Alors que s’est conclue à Paris, voilà un peu plus de deux ans, la plus grande conférence mondiale sur le climat, la réalité des conséquences de la déréglementation climatique s’impose aujourd’hui régulièrement à nous. Cela entraîne inéluctablement une érosion côtière vérifiable et le recul, de fait, du trait de côte.

Par ailleurs, une activité humaine de plus en plus développée sur ces territoires fragilisés accentue les effets de ces événements déjà prégnants ; je le disais, la pression exercée par la construction de logements est trois fois plus élevée sur le littoral qu’à l’échelon national, en moyenne. L’INSEE estime ainsi que la population présente dans ces zones connaîtra une hausse de plus de 4 millions de personnes d’ici à 2040, ce qui doit nous interpeller et nous alerter.

Les conséquences de ces phénomènes sont nombreuses, particulièrement du point de vue humain et économique. Ainsi, dans le département dont je suis élue, la Seine-Maritime, une falaise s’est encore effondrée, le 23 octobre dernier, à Hautot-sur-Mer, sur trente mètres. Plus récemment, en décembre dernier, plusieurs milliers de mètres cubes de roches se sont écroulés au Tréport. À chaque fois, ces éboulements représentent une menace pour les personnes et les biens, mais ils affectent également les activités touristiques.

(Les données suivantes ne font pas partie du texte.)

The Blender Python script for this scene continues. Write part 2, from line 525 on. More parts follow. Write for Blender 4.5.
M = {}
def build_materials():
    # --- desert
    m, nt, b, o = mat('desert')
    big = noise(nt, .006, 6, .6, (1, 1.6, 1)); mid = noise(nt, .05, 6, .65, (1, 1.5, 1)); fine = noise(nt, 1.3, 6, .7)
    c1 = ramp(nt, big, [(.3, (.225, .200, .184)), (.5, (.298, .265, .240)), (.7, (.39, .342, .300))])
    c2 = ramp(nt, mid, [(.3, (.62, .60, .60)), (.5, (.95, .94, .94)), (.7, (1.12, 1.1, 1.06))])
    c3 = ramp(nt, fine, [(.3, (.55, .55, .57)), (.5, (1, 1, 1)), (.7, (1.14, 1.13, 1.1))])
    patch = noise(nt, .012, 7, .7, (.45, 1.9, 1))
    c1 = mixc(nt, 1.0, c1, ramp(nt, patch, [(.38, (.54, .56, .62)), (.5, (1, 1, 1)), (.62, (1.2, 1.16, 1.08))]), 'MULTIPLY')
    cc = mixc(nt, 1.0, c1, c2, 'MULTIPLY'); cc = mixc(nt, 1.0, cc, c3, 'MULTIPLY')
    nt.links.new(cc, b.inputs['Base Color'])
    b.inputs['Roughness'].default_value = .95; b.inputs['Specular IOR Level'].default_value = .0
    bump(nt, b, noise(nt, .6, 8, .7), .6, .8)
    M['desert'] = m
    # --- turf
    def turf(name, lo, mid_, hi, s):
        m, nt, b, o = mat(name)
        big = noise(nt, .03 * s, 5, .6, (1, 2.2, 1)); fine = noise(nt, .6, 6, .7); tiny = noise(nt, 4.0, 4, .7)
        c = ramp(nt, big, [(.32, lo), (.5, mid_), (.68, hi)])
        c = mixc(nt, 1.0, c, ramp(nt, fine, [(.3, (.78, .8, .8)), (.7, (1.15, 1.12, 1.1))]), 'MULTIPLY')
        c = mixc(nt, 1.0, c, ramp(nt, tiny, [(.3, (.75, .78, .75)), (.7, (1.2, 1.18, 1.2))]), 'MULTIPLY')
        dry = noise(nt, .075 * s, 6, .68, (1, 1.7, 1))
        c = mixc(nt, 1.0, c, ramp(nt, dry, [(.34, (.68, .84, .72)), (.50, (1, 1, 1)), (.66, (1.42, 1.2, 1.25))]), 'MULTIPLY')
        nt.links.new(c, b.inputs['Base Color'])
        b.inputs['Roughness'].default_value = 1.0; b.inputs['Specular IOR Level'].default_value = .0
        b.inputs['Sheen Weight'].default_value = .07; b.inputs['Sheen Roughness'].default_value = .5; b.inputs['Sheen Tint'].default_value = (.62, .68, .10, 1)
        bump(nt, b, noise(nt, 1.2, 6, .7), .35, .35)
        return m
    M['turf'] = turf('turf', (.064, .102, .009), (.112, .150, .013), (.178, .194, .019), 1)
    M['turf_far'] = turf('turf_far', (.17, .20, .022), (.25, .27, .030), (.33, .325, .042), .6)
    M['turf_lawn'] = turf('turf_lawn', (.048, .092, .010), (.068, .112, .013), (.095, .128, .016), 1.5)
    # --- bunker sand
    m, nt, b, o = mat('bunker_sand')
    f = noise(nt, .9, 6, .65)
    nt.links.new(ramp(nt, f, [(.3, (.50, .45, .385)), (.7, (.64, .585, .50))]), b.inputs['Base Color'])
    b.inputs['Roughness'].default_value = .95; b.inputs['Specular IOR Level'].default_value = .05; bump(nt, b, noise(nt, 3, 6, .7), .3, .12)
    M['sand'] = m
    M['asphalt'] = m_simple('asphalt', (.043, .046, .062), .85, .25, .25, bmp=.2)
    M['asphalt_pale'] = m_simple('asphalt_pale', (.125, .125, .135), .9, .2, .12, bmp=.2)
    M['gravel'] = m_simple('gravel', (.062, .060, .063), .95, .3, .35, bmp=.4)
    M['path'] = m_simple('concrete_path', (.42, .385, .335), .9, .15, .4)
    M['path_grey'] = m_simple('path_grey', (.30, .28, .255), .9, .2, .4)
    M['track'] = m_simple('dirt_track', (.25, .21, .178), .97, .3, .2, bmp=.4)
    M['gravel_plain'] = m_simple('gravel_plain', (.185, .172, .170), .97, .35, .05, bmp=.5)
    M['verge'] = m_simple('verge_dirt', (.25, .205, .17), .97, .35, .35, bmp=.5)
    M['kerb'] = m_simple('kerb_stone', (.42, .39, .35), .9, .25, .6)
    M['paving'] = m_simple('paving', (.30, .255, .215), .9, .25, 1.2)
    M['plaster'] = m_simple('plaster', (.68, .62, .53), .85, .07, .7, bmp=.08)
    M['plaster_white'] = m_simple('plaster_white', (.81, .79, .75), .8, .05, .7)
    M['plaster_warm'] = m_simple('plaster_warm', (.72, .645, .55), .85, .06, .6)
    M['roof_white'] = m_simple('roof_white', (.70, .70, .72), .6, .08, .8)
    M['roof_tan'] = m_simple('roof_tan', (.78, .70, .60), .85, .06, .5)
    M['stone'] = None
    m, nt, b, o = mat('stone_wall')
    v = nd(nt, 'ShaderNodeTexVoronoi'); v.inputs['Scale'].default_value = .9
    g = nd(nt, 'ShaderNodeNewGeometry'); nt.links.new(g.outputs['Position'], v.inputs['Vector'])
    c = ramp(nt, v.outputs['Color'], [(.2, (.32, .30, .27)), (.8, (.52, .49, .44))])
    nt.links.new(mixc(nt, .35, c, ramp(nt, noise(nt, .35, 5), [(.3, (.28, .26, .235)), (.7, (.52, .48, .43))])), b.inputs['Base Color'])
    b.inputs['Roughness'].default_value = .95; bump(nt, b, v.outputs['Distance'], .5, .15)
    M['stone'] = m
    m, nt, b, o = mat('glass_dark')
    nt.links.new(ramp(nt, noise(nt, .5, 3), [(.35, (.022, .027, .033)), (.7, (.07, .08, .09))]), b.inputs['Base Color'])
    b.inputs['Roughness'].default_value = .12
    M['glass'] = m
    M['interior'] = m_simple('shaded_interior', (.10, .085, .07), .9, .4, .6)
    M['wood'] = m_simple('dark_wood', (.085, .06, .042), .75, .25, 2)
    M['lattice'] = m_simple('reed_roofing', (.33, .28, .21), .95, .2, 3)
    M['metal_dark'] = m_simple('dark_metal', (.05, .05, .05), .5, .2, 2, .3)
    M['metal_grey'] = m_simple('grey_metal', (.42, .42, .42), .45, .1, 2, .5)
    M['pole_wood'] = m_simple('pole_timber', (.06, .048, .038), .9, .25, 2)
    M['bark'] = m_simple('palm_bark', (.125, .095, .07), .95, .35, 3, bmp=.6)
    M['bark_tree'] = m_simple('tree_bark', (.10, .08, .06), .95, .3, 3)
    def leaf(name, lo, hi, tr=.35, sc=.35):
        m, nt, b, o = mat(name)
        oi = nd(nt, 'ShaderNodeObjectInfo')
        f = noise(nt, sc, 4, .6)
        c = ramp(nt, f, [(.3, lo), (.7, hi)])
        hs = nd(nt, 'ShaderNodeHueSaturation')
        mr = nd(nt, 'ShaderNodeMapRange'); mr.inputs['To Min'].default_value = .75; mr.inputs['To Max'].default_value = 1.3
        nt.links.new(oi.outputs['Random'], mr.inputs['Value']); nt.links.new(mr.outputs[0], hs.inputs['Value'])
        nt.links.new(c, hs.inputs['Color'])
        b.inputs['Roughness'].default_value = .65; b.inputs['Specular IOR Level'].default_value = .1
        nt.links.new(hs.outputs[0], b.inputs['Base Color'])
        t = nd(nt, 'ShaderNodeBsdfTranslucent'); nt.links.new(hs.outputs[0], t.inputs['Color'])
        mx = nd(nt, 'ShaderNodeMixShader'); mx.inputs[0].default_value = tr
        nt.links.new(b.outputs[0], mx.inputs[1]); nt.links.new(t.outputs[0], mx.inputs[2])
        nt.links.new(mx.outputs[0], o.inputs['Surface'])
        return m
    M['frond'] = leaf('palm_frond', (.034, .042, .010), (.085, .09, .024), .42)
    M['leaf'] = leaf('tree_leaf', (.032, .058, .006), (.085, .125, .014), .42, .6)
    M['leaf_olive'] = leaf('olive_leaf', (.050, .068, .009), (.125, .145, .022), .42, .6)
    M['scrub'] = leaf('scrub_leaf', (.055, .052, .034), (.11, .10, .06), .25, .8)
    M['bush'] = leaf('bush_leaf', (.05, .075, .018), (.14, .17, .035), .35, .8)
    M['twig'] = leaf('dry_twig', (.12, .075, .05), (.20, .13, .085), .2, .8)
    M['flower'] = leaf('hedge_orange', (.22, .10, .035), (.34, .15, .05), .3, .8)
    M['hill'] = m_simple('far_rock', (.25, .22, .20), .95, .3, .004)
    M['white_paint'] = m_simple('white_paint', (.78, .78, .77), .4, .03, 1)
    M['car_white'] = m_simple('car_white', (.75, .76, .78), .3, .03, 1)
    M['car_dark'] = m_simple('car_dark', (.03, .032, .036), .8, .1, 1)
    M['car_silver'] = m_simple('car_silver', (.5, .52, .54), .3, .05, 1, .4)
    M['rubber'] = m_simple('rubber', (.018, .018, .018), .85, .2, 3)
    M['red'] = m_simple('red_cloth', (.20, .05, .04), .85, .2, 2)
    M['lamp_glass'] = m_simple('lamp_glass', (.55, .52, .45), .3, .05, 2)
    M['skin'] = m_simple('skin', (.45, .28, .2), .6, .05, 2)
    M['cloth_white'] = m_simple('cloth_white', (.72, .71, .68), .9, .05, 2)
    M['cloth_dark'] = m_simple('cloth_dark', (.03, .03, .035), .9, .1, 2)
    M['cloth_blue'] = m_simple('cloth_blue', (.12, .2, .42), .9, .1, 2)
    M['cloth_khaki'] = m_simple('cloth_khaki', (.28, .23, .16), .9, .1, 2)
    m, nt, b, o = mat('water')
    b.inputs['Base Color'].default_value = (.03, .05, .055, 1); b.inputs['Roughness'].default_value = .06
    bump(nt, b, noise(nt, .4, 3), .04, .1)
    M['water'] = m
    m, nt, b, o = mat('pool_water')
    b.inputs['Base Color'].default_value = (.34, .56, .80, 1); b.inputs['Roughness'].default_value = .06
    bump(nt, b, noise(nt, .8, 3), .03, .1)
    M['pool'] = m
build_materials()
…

C’est la raison pour laquelle le phénomène d’érosion côtière ne peut plus donner lieu à des réactions laxistes, au prétexte que son effet est continu dans le temps et moins visible qu’une inondation. Les risques y afférents, qu’ils concernent les territoires, les biens ou les populations, sont réels et inquiétants, je viens de le souligner. Nous en avons désormais pleinement conscience, et il est de notre devoir d’anticiper les conséquences de cette évolution.

C’est l’intérêt de cet outil législatif, qui remédie aux actions et aux décisions prises dans l’urgence, à la suite d’un aléa, et qui apporte une solution juridique, en particulier, aux élus confrontés aux questions de relocalisation. Plusieurs dispositions ont déjà été mises en œuvre, au cours des dernières années, dans ce domaine, et les deux propositions de loi s’inscrivent dans la continuité de ces actions.

Néanmoins, celle que nous examinons aujourd’hui comporte malheureusement plusieurs mesures faisant l’objet de divergences significatives, qui appellent tout particulièrement notre attention ; ce sont celles qui visent à assouplir la loi Littoral et qui ne figuraient pas dans le texte socialiste initial. Ces mesures sont à nos yeux profondément regrettables, notamment en ce qui concerne le sujet des dents creuses.

Ce texte tend à assouplir cette loi, en introduisant plusieurs dérogations au principe d’extension en continuité de l’urbanisation dans les parties rétro-littorales des communes littorales. En particulier, son article 9 reprend en grande partie la rédaction que la droite sénatoriale a défendue en 2017, et ce malgré le compromis trouvé, je le rappelle, avec les députés de l’ancienne majorité, sur le principe de l’extension, sous certaines conditions, aux hameaux existants, sur l’autorisation accordée aux exploitants agricoles, forestiers et de cultures marines de s’implanter en discontinuité dans des agglomérations et des villages, après l’avis de la commission départementale de la nature des sites et des paysages, la CDNPS, et sur la possibilité d’identifier des espaces situés dans des ZART et destinés à l’accueil d’activités et de biens devant être relocalisés.

En outre, la proposition de loi, qui – faut-il le rappeler ? – concerne non seulement la France continentale, mais aussi l’outre-mer, nous paraît ne pas prendre en compte les attentes et les spécificités de ces territoires, en supprimant, en particulier, les zones de mobilité du trait de côte, les ZMTC.

Ce texte comporte donc des mesures qui remettent en cause des dispositifs essentiels de la loi Littoral ; or nous savons tous non seulement qu’elle est indispensable à la préservation des milieux naturels, mais encore qu’elle constitue la seule possibilité de prévenir les risques et de protéger les biens et les personnes.

Madame la secrétaire d’État, mes chers collègues, animé du souci de protection, de solidarité et de responsabilité à l’égard tant des territoires que de la population, mais aussi des générations futures, le groupe socialiste et républicain s’abstiendra donc sur ce texte qui reprend, dans sa majeure partie, les éléments constitutifs de la proposition de loi de 2017, mais qui, malheureusement, pour les raisons précitées, présente en l’état trop de risques pour être adopté.